LKQ Corporation Finalizes Acquisition of Pittsburgh Glass Works


CHICAGO, April 21, 2016 (GLOBE NEWSWIRE) -- LKQ Corporation (Nasdaq:LKQ) today announced that it has completed its previously announced acquisition of Pittsburgh Glass Works LLC (“PGW”). PGW is a leading global distributor and manufacturer of automotive glass products. PGW’s business comprises wholesale and retail distribution services, automotive glass manufacturing, and retailer alliance partnerships. PGW operates approximately 120 distribution branches serving over 7,000 automotive glass retailer shops across North America. In addition, PGW operates 12 manufacturing, fabrication and assembly facilities.

“With the acquisition of PGW and our entrance into the sizable automotive glass market, we continue to grow our industry-leading position and product offerings to further serve the needs of our professional repairer customer,” stated Robert L. Wagman, President and Chief Executive Officer of LKQ Corporation.

Jim Wiggins, Chairman and CEO of PGW commented: “PGW is excited to join LKQ. We view PGW’s offerings as complementary to LKQ’s business, and together our respective teams now have the technology, products, and expertise to introduce automotive glass to LKQ’s global growth strategy.”

About LKQ Corporation

LKQ Corporation (www.lkqcorp.com) is a leading provider of alternative and specialty parts to repair and accessorize automobiles and other vehicles.  LKQ has operations in North America, Europe, and Taiwan. LKQ offers its customers a broad range of replacement systems, components, equipment and parts to repair and accessorize automobiles, trucks, and recreational and performance vehicles.

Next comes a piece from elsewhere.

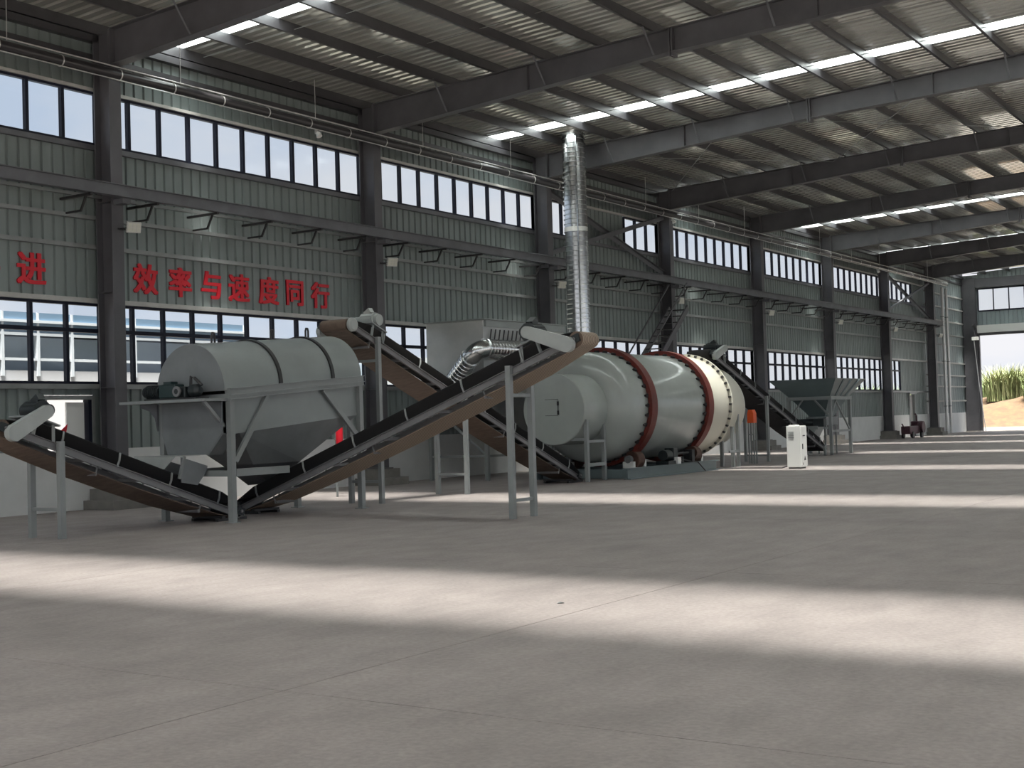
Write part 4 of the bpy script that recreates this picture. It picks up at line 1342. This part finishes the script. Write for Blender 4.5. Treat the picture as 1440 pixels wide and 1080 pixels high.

Forward Looking Statements

Certain statements in this press release that are not historical facts are forward looking statements within the meaning of the Private Securities Litigation Reform Act of 1995. These forward looking statements generally include expectations, beliefs, hopes, intentions or strategies regarding our future, including with respect to the transaction described and statements or assumptions regarding financial and operating results, benefits and synergies of the transaction, and other statements that are based on management's current beliefs and expectations of the company and the combined businesses.  Forward looking statements are subject to risks, uncertainties and other factors some of which are not currently known to us. Actual events or results may differ materially from those expressed or implied in the forward looking statements as a result of various factors, including the failure to realize, or delays in realizing, growth projections, synergies and cost-savings from the transaction; competitive responses to the transaction; and the risks, uncertainties and other factors described in our Form 10-K for the period ended December 31, 2015 filed with the Securities and Exchange Commission. We assume no obligation to publicly update any forward looking statement to reflect events or circumstances arising after the date on which it was made, except as required by law.